Булгаков не процитировал толстовскую мысль до конца, а она все-таки имела немаловажное продолжение: «Ведь стоит только вспомнить, как сам относился к учению истины в прежнее время: не видел ее, не имел органа для понимания ее. Так и они»
[247]. Процесс понимания истины, по Толстому, неотделим от изменения самого человека; по мысли, выраженной в толстовском письме, должна измениться сама человеческая природа и появиться еще один «орган». При этом борьба человека с собой, со своими грехами, а также страдания неизбежны
[248]. Другими словами, мысль Толстого располагалась, в отличие от хода размышлений Евгения Попова, в другой плоскости
[249]. По Толстому, сам путь к идеалу бесконечен, через год он напишет другому своему последователю, П. И. Бирюкову: «В том, что идеал недостижим и непостижим, я не только согласен, но так и выражаю это. По мере того как идеал постигается и достигается, он опять удаляется, чтобы вновь еще яснее быть постигнутым и достигнутым»
[250].
Татьяна Толстая. 1895
В 1894 году двадцатидевятилетняя Татьяна Толстая находилась на распутье, пытаясь выбрать между привычным ей кругом жизни, верностью отцу – и личным счастьем, «благом личности». При этом молодую женщину вопреки всему неудержимо влекло к Евгению. Распутывать «Танино тяжелое дело» пришлось отцу.
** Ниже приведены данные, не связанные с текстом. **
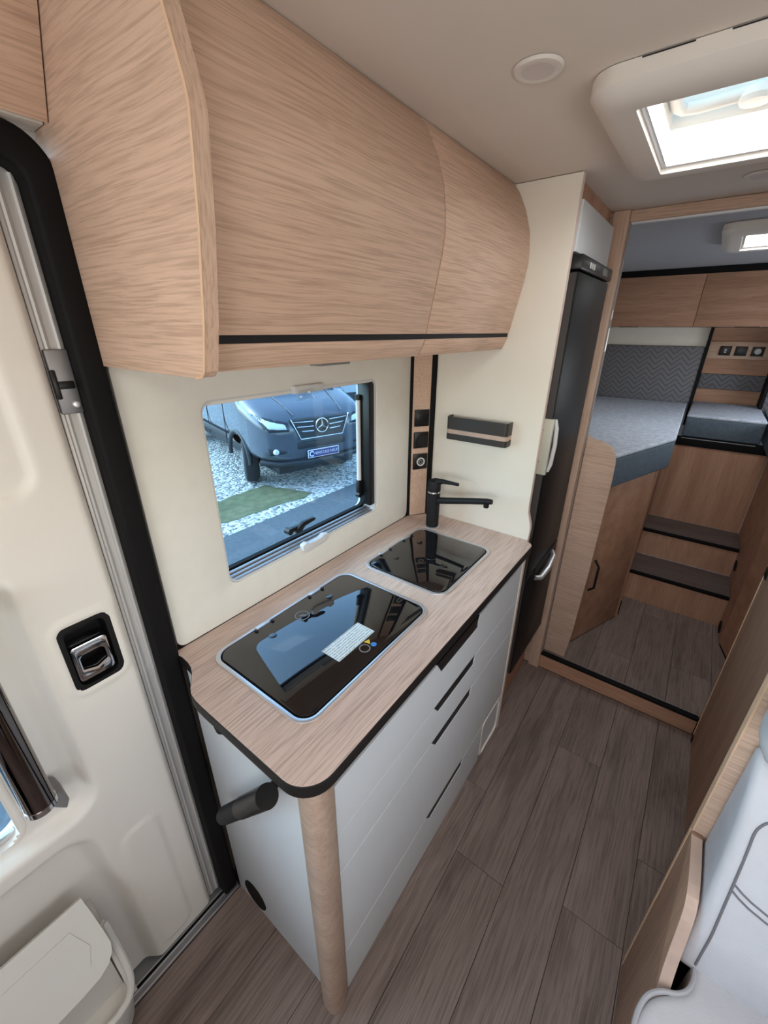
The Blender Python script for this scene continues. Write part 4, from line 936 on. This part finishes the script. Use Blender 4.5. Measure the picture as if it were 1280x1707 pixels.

По-видимому, Толстому прежде всего было совершенно неприемлемо убеждение молодого человека в том, что надо «жить сообразно своим желаниям, отдаваясь этим желаниям свободно и свободно следуя туда, куда они влекут». В марте того же года Лев Николаевич вмешался в происходящее, и состоялся его разговор с Поповым, после чего отец написал дочери в Париж, где она ухаживала за больным братом Львом:
«Милая, голубушка, очень любимая и дорогая Таня, ради Бога, прими мои слова любя, серьезно и вдумайся в них. Если я где ошибся и преувеличил, откинь лишнее, но не перечеркивай мысленно всего, а прими к сердцу, прими то, что верно из того, что я скажу. После этого вступления начинаю о том, что с утра до вечера и ночью, когда я просыпаюсь, томит меня и чем дальше, с тех пор как я узнал, тем сильнее мучает меня. 〈…〉 Сейчас был этот мучительный разговор. Было все одно и то же: сознание с его стороны, что он давно чувствовал, что это не хорошо, и с моей стороны страдание за то, что он говорит. Прежде чем сказать, чем кончился наш разговор, скажу то, что я теперь ясно обдумал обо всем этом. Всё это à lang fea
[251], что дальше, то больше поражало меня. В первую минуту, когда я узнал, я не понял всего ужаса этого дела, как это бывает, когда узнают о каком-нибудь ужасном несчастии, но чем дальше, тем яснее мне представлялось все значение этого дела. Дело просто, ясно и, грубо говоря, ведь вот в чем: ты вошла в исключительно близкие отношения, в те отношения, в которые входят только с людьми, которых любят любовью, в те отношения, которые никогда не бывают неподвижны, а всегда идут вперед, усиливаясь и все более и более сближая, и приводят к законному или незаконному браку с человеком, презираемым и ненавидимым даже всеми твоими самыми близкими родными, с человеком с не совсем хорошим прошедшим, человеком, не имеющим тех главных свойств мужества, которые вызывают настоящую любовь женщины, и с человеком женатым. Маша мне сказала, что смотришь на него, как на неженатого. Это неправда. То, что он женат, придает особенную едкость дурному скрываемому чувству. И потом, разве может быть справедливо, чтобы ты стала выше этих соображений о его женитьбе, когда ты не можешь перед светом стать выше галстучков.